++++ Dataset excerpts

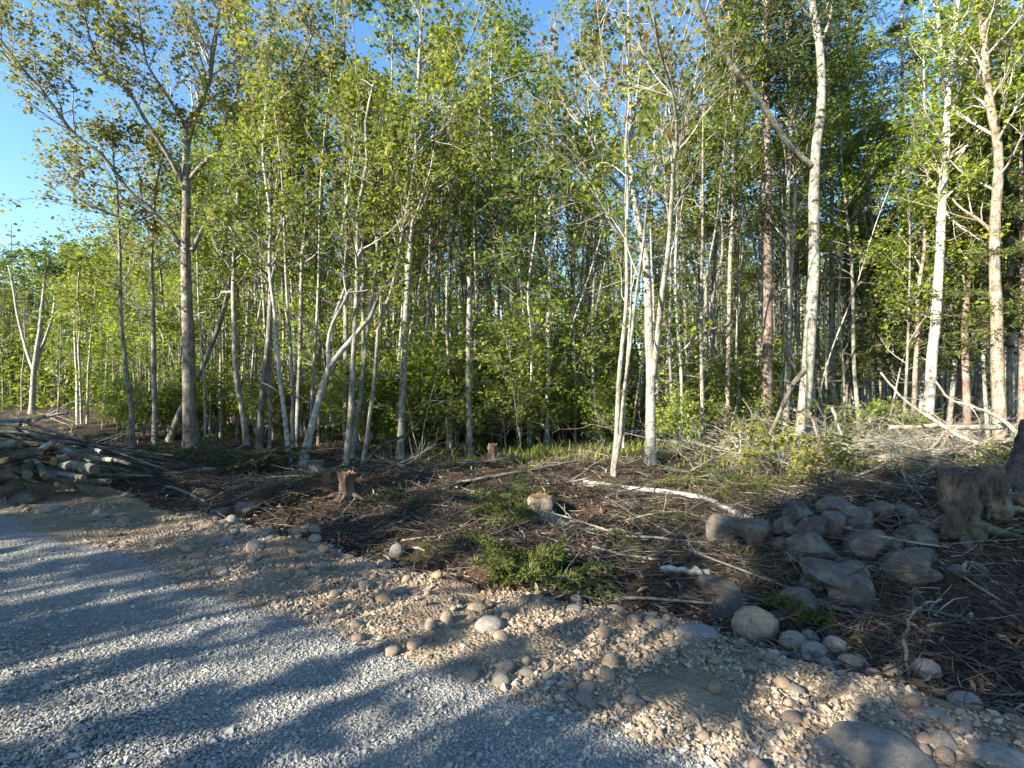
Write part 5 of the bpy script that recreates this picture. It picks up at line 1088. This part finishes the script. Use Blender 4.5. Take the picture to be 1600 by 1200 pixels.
# the wood on the other side of the road (left and behind): its shade falls over road and clearing
rg = np.random.default_rng(123)
def across(i, s, dd, sc_, lab):
    x, y = along(s, dd)
    o = place_proto(i, (float(x), float(y), T1(x, y)), rg.random() * 6.28, sc_, lab, 'trees across the road'); o.name = 'roadside_tree'
for k in range(50):
    s = -6 + 34 * (k % 25 + rg.uniform(-.4, .4)) / 25 if k < 50 else rg.uniform(-1.5, 3.5)
    i = int(rg.integers(9))
    if .3 < s < 6.3: continue
    across(i, s, -8.2 - 2.0 * (k // 25 % 2) - 1.8 * rg.random(), rg.uniform(.66, .80) if s < 10.5 else rg.uniform(.85, 1.05), NAMES[i] + ' tree across the road, outside the view')
for k in range(11):
    across(i_bare + 1, .0 + 5.4 * (k + rg.uniform(-.3, .3)) / 11, -8.6 - 2.4 * rg.random(), rg.uniform(.9, 1.0), 'high crowned tree across the road, outside the view')
for k in range(60):
    s = -6 + 26 * (k % 30 + rg.uniform(-.5, .5)) / 30
    across(i_bare, s, -7.6 - 3.0 * (k // 30) - 2.2 * rg.random(), rg.uniform(.66, .85) if s < 12.5 else rg.uniform(.85, 1.0), 'bare leafless tree across the road, outside the view')
sp0 = spruce('spruce_tree', 'narrow dense spruce across the road, outside the view', np.array([0., 0, 0]), 8.0, .07, 60, .5, .10, whorl=34)
for k, s in enumerate([-2.9, -.9, 3.6, 6.9, 8.1, 9.4, 10.2, 10.9, 11.6, 12.1, 12.7, 13.2, 13.8, 14.4, 15.2, 16.4, 18.5, 20.2]):
    o = sp0 if k == 0 else copy_tree(sp0); x, y = along(s, -7.6 - 2.2 * rg.random()); sc_ = rg.uniform(.8, .95) if s < 12.5 else rg.uniform(1.1, 1.35)
    o.location = (float(x), float(y), T1(x, y)); o.scale = (sc_, sc_, sc_); o.rotation_euler = (0, 0, rg.random() * 6.28); o['group'] = 'trees across the road'
for k, s in enumerate([2.2, 3.1, 3.9, 4.5, 5.2, 5.9, 6.6, 7.3, 8.6, 9.7, 11.0]):   # young spruces close to the road
    o = copy_tree(sp0); x, y = along(s, -6.9 - 1.0 * rg.random()); sc_ = rg.uniform(.40, .58)
    o.location = (float(x), float(y), T1(x, y)); o.scale = (sc_, sc_, sc_); o.rotation_euler = (0, 0, rg.random() * 6.28); o['label'] = 'young narrow spruce across the road, outside the view'; o['group'] = 'young spruces across the road'
for root in PROT + SAP:
    if id(root) not in used:
        for c in list(root.children): bpy.data.objects.remove(c)
        bpy.data.objects.remove(root)
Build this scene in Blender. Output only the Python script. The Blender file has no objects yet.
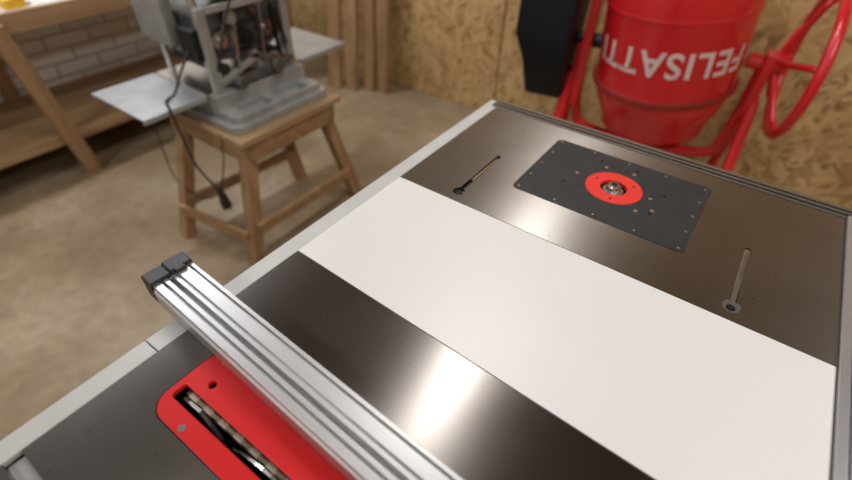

++++++++

■ **Problem details**
Only a number is needed: how many lines of the material above contain "objects"?

■ **Reply**
3